◆ **TO BE DONE**:
Return the entries below in their exact form, leaving the pictures out.

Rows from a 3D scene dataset
§ §

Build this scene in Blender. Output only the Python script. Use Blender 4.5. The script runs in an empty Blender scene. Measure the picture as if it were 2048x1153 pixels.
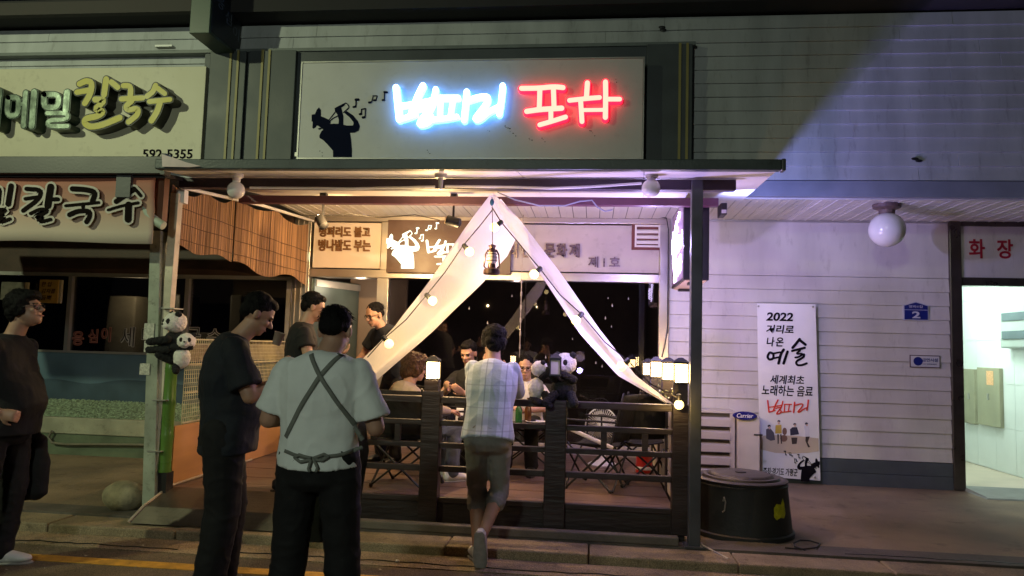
import bpy, bmesh, math, random
from mathutils import Vector, Matrix, noise
from mathutils.geometry import tessellate_polygon
random.seed(7)
SC = bpy.context.scene
COL = SC.collection
# ---------------------------------------------------------------- camera
EYE = Vector((0, 0, 1.52)); FPX = 1485.0
_ya, _pi, _ro = [math.radians(a) for a in (6.31, 4.57, 1.623)]
_F = Vector((-math.sin(_ya)*math.cos(_pi), math.cos(_ya)*math.cos(_pi), math.sin(_pi)))
_ri = Vector((math.cos(_ya), math.sin(_ya), 0)); _up = _ri.cross(_F)
_R = _ri*math.cos(_ro)+_up*math.sin(_ro); _U = -_ri*math.sin(_ro)+_up*math.cos(_ro)
cd = bpy.data.cameras.new('camera'); cam = bpy.data.objects.new('camera', cd); COL.objects.link(cam)
cd.sensor_width = 36; cd.lens = FPX/2048*36; cd.clip_start = .05; cd.clip_end = 300
cam.matrix_world = Matrix(((_R.x, _U.x, -_F.x, EYE.x), (_R.y, _U.y, -_F.y, EYE.y), (_R.z, _U.z, -_F.z, EYE.z), (0, 0, 0, 1)))
SC.camera = cam
def P(px, py, Y=None, Z=None, X=None):
    "the point of the place seen at a pixel of the photograph, on a plane of known depth, height or side"
    v = _R*(px-1024)+_U*(576.5-py)+_F*FPX
    t = Y/v.y if Y is not None else ((Z-EYE.z)/v.z if Z is not None else X/v.x)
    return EYE+v*t
# ---------------------------------------------------------------- world and light
w = bpy.data.worlds.new('World'); SC.world = w; w.use_nodes = True
bg = w.node_tree.nodes['Background']; bg.inputs[0].default_value = (.30, .32, .50, 1); bg.inputs[1].default_value = .008
def lamp(name, kind, loc, power, color, size=.1, target=None, spot=60, blend=.4):
    l = bpy.data.lights.new(name, kind); l.energy = power; l.color = color
    o = bpy.data.objects.new(name, l); COL.objects.link(o); o.location = loc
    if kind != 'SUN': l.shadow_soft_size = size
    if kind == 'SPOT': l.spot_size = math.radians(spot); l.spot_blend = blend
    if target is not None: o.rotation_euler = (Vector(target)-Vector(loc)).to_track_quat('-Z', 'Y').to_euler()
    return o
lamp('street_lamp_light', 'SPOT', (-9.0, -1.0, 6.2), 1650, (.90, 1.0, .60), .10, (-5.8, 7.0, 2.6), 76, 1)
lamp('added_colour_light', 'SPOT', (-.19, 5.97, 1.20), 250, (.50, .38, 1.0), .04, (.6, 6.6, 3.0), 150, 1)  # added violet source for soffit and cloth, unseen behind the panda
lamp('added_violet_light', 'SPOT', (1.14, 6.42, 2.67), 100, (.30, .33, 1.0), .022, (2.5, 7.36, 4.0), 120, 1)  # added to throw the blue wedge onto the upper wall
lamp('added_violet_light', 'SPOT', (1.16, 6.40, 2.62), 125, (.55, .50, 1.0), .0, (2.2, 8.66, 1.5), 110, 1)  # added violet wash for the lower wall and tall banner

lamp('back_fill_light', 'POINT', (-2.2, -4.5, 4.2), 560, (.88, 1, .84), .3)  # added fill for the backs of the men, not a street light
SC.view_settings.view_transform = 'Standard'; SC.view_settings.look = 'None'
SC.view_settings.exposure = 0; SC.view_settings.gamma = 1
SC.render.engine = 'CYCLES'
SC.cycles.use_denoising = True; SC.cycles.max_bounces = 6; SC.cycles.sample_clamp_indirect = 4
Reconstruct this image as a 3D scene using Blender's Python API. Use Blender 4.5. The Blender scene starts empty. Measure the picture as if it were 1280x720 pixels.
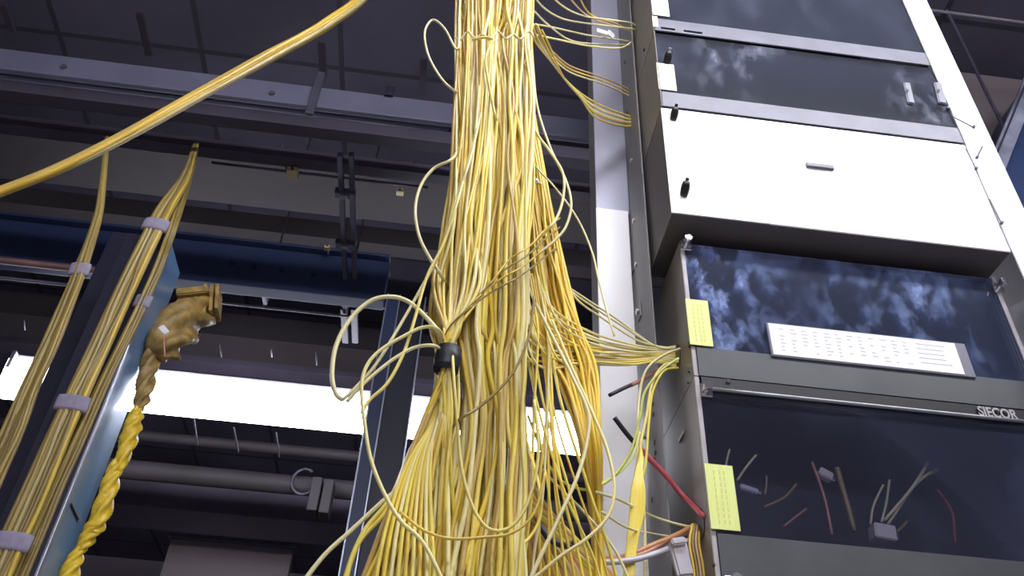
import bpy, bmesh, math, random
from mathutils import Vector, Matrix
from mathutils import noise as mnoise

random.seed(11)
SC = bpy.context.scene
COL = SC.collection
# ------------------------------------------------------------------ camera
F = 1100.0
CAMZ = 1.6
zc = Vector((75, -1310, 1100)).normalized()
yc = Vector((-169, 915, 1100)); yc = (yc - yc.dot(zc) * zc).normalized()
xc = yc.cross(zc).normalized()
cam_d = bpy.data.cameras.new('camera'); cam_d.sensor_width = 36.0; cam_d.lens = 36.0 * F / 1280.0
cam_d.clip_start = 0.02
cam = bpy.data.objects.new('camera', cam_d); COL.objects.link(cam)
R = Matrix(((xc[0], -xc[1], -xc[2]), (yc[0], -yc[1], -yc[2]), (zc[0], -zc[1], -zc[2])))
M4 = R.to_4x4(); M4.translation = Vector((0, 0, CAMZ))
cam.matrix_world = M4
SC.camera = cam

def ray(px, py):
    r = Vector((px - 640, py - 360, F))
    return Vector((r.dot(xc), r.dot(yc), r.dot(zc)))
def W(px, py, Y):
    w = ray(px, py); t = Y / w.y
    return Vector((w.x * t, Y, CAMZ + w.z * t))
def WX(px, py, X):
    w = ray(px, py); t = X / w.x
    return Vector((X, w.y * t, CAMZ + w.z * t))
def Zat(px, py, Y): return W(px, py, Y).z
def Xat(px, py, Y): return W(px, py, Y).x

# ------------------------------------------------------------------ materials
def mat(name, col, rough=0.5, metal=0.0, var=0.0, scale=20.0, spec=0.5, emis=None, estr=0.0, coat=0.0, bump=0.0, col2=None, stretch=(1, 1, 1), sss=0.0):
    m = bpy.data.materials.new(name); m.use_nodes = True
    nt = m.node_tree; b = nt.nodes['Principled BSDF']
    b.inputs['Base Color'].default_value = (*col, 1); b.inputs['Roughness'].default_value = rough
    b.inputs['Metallic'].default_value = metal; b.inputs['Specular IOR Level'].default_value = spec
    b.inputs['Coat Weight'].default_value = coat
    if emis:
        b.inputs['Emission Color'].default_value = (*emis, 1); b.inputs['Emission Strength'].default_value = estr
    if var or bump or col2:
        tc = nt.nodes.new('ShaderNodeTexCoord'); mp = nt.nodes.new('ShaderNodeMapping')
        mp.inputs['Scale'].default_value = stretch
        nz = nt.nodes.new('ShaderNodeTexNoise'); nz.inputs['Scale'].default_value = scale; nz.inputs['Detail'].default_value = 5
        nt.links.new(tc.outputs['Object'], mp.inputs['Vector']); nt.links.new(mp.outputs[0], nz.inputs['Vector'])
        cr = nt.nodes.new('ShaderNodeValToRGB')
        cr.color_ramp.elements[0].position = 0.35; cr.color_ramp.elements[1].position = 0.65
        c2 = col2 or tuple(min(1, c * (1 + var)) for c in col); c1 = col if col2 else tuple(c * (1 - var) for c in col)
        cr.color_ramp.elements[0].color = (*c1, 1); cr.color_ramp.elements[1].color = (*c2, 1)
        nt.links.new(nz.outputs['Fac'], cr.inputs['Fac']); nt.links.new(cr.outputs['Color'], b.inputs['Base Color'])
        if bump:
            bp = nt.nodes.new('ShaderNodeBump'); bp.inputs['Strength'].default_value = bump; bp.inputs['Distance'].default_value = 0.002
            nt.links.new(nz.outputs['Fac'], bp.inputs['Height']); nt.links.new(bp.outputs[0], b.inputs['Normal'])
    return m

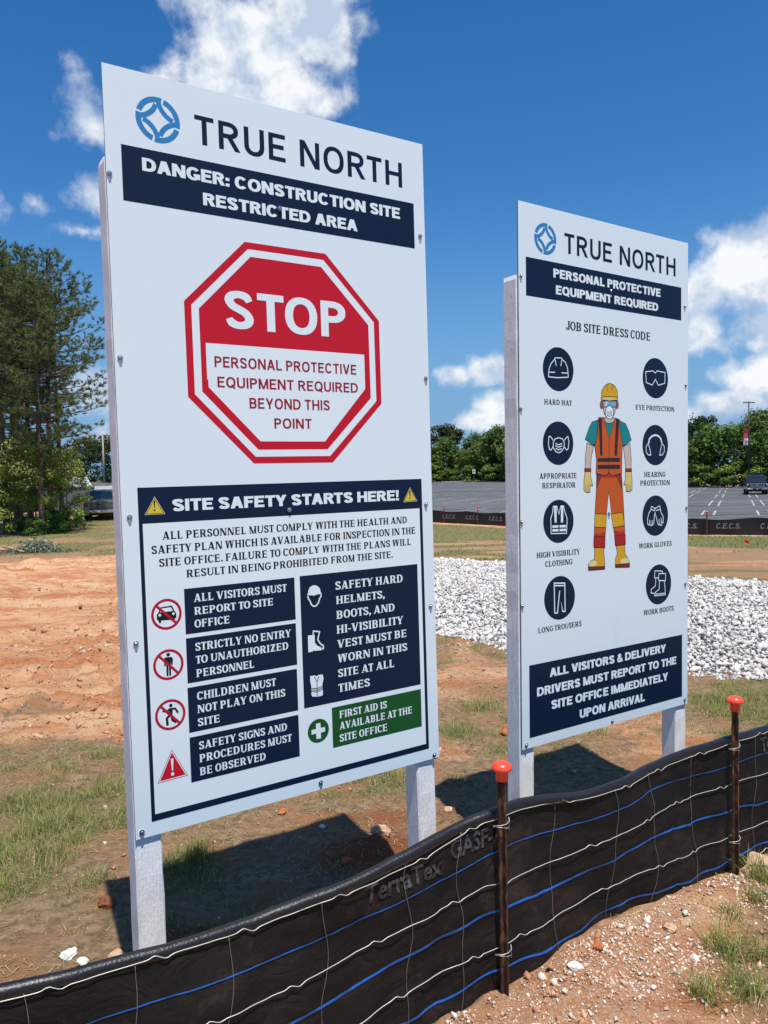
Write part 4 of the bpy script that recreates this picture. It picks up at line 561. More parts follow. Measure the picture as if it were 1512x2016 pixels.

§ §

◆ **RESPONSE TO THE EXERCISE**:
Build this scene in Blender. Output only the Python script. Use Blender 4.5. The script runs in an empty Blender scene. Measure the picture as if it were 2048x1153 pixels.
import bpy, bmesh, math, random
from mathutils import Vector, Matrix, noise
from mathutils.geometry import tessellate_polygon
random.seed(7)
SC = bpy.context.scene
COL = SC.collection
# ---------------------------------------------------------------- camera
EYE = Vector((0, 0, 1.52)); FPX = 1485.0
_ya, _pi, _ro = [math.radians(a) for a in (6.31, 4.57, 1.623)]
_F = Vector((-math.sin(_ya)*math.cos(_pi), math.cos(_ya)*math.cos(_pi), math.sin(_pi)))
_ri = Vector((math.cos(_ya), math.sin(_ya), 0)); _up = _ri.cross(_F)
_R = _ri*math.cos(_ro)+_up*math.sin(_ro); _U = -_ri*math.sin(_ro)+_up*math.cos(_ro)
cd = bpy.data.cameras.new('camera'); cam = bpy.data.objects.new('camera', cd); COL.objects.link(cam)
cd.sensor_width = 36; cd.lens = FPX/2048*36; cd.clip_start = .05; cd.clip_end = 300
cam.matrix_world = Matrix(((_R.x, _U.x, -_F.x, EYE.x), (_R.y, _U.y, -_F.y, EYE.y), (_R.z, _U.z, -_F.z, EYE.z), (0, 0, 0, 1)))
SC.camera = cam
def P(px, py, Y=None, Z=None, X=None):
    "the point of the place seen at a pixel of the photograph, on a plane of known depth, height or side"
    v = _R*(px-1024)+_U*(576.5-py)+_F*FPX
    t = Y/v.y if Y is not None else ((Z-EYE.z)/v.z if Z is not None else X/v.x)
    return EYE+v*t
# ---------------------------------------------------------------- world and light
w = bpy.data.worlds.new('World'); SC.world = w; w.use_nodes = True
bg = w.node_tree.nodes['Background']; bg.inputs[0].default_value = (.30, .32, .50, 1); bg.inputs[1].default_value = .008
def lamp(name, kind, loc, power, color, size=.1, target=None, spot=60, blend=.4):
    l = bpy.data.lights.new(name, kind); l.energy = power; l.color = color
    o = bpy.data.objects.new(name, l); COL.objects.link(o); o.location = loc
    if kind != 'SUN': l.shadow_soft_size = size
    if kind == 'SPOT': l.spot_size = math.radians(spot); l.spot_blend = blend
    if target is not None: o.rotation_euler = (Vector(target)-Vector(loc)).to_track_quat('-Z', 'Y').to_euler()
    return o
lamp('street_lamp_light', 'SPOT', (-9.0, -1.0, 6.2), 1650, (.90, 1.0, .60), .10, (-5.8, 7.0, 2.6), 76, 1)
lamp('added_colour_light', 'SPOT', (-.19, 5.97, 1.20), 250, (.50, .38, 1.0), .04, (.6, 6.6, 3.0), 150, 1)  # added violet source for soffit and cloth, unseen behind the panda
lamp('added_violet_light', 'SPOT', (1.14, 6.42, 2.67), 100, (.30, .33, 1.0), .022, (2.5, 7.36, 4.0), 120, 1)  # added to throw the blue wedge onto the upper wall
lamp('added_violet_light', 'SPOT', (1.16, 6.40, 2.62), 125, (.55, .50, 1.0), .0, (2.2, 8.66, 1.5), 110, 1)  # added violet wash for the lower wall and tall banner

lamp('back_fill_light', 'POINT', (-2.2, -4.5, 4.2), 560, (.88, 1, .84), .3)  # added fill for the backs of the men, not a street light
SC.view_settings.view_transform = 'Standard'; SC.view_settings.look = 'None'
SC.view_settings.exposure = 0; SC.view_settings.gamma = 1
SC.render.engine = 'CYCLES'
SC.cycles.use_denoising = True; SC.cycles.max_bounces = 6; SC.cycles.sample_clamp_indirect = 4
Reconstruct this image as a 3D scene using Blender's Python API. Use Blender 4.5. The Blender scene starts empty. Measure the picture as if it were 1280x720 pixels.
import bpy, bmesh, math, random
from mathutils import Vector, Matrix
from mathutils import noise as mnoise

random.seed(11)
SC = bpy.context.scene
COL = SC.collection
# ------------------------------------------------------------------ camera
F = 1100.0
CAMZ = 1.6
zc = Vector((75, -1310, 1100)).normalized()
yc = Vector((-169, 915, 1100)); yc = (yc - yc.dot(zc) * zc).normalized()
xc = yc.cross(zc).normalized()
cam_d = bpy.data.cameras.new('camera'); cam_d.sensor_width = 36.0; cam_d.lens = 36.0 * F / 1280.0
cam_d.clip_start = 0.02
cam = bpy.data.objects.new('camera', cam_d); COL.objects.link(cam)
R = Matrix(((xc[0], -xc[1], -xc[2]), (yc[0], -yc[1], -yc[2]), (zc[0], -zc[1], -zc[2])))
M4 = R.to_4x4(); M4.translation = Vector((0, 0, CAMZ))
cam.matrix_world = M4
SC.camera = cam

def ray(px, py):
    r = Vector((px - 640, py - 360, F))
    return Vector((r.dot(xc), r.dot(yc), r.dot(zc)))
def W(px, py, Y):
    w = ray(px, py); t = Y / w.y
    return Vector((w.x * t, Y, CAMZ + w.z * t))
def WX(px, py, X):
    w = ray(px, py); t = X / w.x
    return Vector((X, w.y * t, CAMZ + w.z * t))
def Zat(px, py, Y): return W(px, py, Y).z
def Xat(px, py, Y): return W(px, py, Y).x

# ------------------------------------------------------------------ materials
def mat(name, col, rough=0.5, metal=0.0, var=0.0, scale=20.0, spec=0.5, emis=None, estr=0.0, coat=0.0, bump=0.0, col2=None, stretch=(1, 1, 1), sss=0.0):
    m = bpy.data.materials.new(name); m.use_nodes = True
    nt = m.node_tree; b = nt.nodes['Principled BSDF']
    b.inputs['Base Color'].default_value = (*col, 1); b.inputs['Roughness'].default_value = rough
    b.inputs['Metallic'].default_value = metal; b.inputs['Specular IOR Level'].default_value = spec
    b.inputs['Coat Weight'].default_value = coat
    if emis:
        b.inputs['Emission Color'].default_value = (*emis, 1); b.inputs['Emission Strength'].default_value = estr
    if var or bump or col2:
        tc = nt.nodes.new('ShaderNodeTexCoord'); mp = nt.nodes.new('ShaderNodeMapping')
        mp.inputs['Scale'].default_value = stretch
        nz = nt.nodes.new('ShaderNodeTexNoise'); nz.inputs['Scale'].default_value = scale; nz.inputs['Detail'].default_value = 5
        nt.links.new(tc.outputs['Object'], mp.inputs['Vector']); nt.links.new(mp.outputs[0], nz.inputs['Vector'])
        cr = nt.nodes.new('ShaderNodeValToRGB')
        cr.color_ramp.elements[0].position = 0.35; cr.color_ramp.elements[1].position = 0.65
        c2 = col2 or tuple(min(1, c * (1 + var)) for c in col); c1 = col if col2 else tuple(c * (1 - var) for c in col)
        cr.color_ramp.elements[0].color = (*c1, 1); cr.color_ramp.elements[1].color = (*c2, 1)
        nt.links.new(nz.outputs['Fac'], cr.inputs['Fac']); nt.links.new(cr.outputs['Color'], b.inputs['Base Color'])
        if bump:
            bp = nt.nodes.new('ShaderNodeBump'); bp.inputs['Strength'].default_value = bump; bp.inputs['Distance'].default_value = 0.002
            nt.links.new(nz.outputs['Fac'], bp.inputs['Height']); nt.links.new(bp.outputs[0], b.inputs['Normal'])
    return m

Write part 4 of the bpy script that recreates this picture. It picks up at line 561. More parts follow. Measure the picture as if it were 1512x2016 pixels.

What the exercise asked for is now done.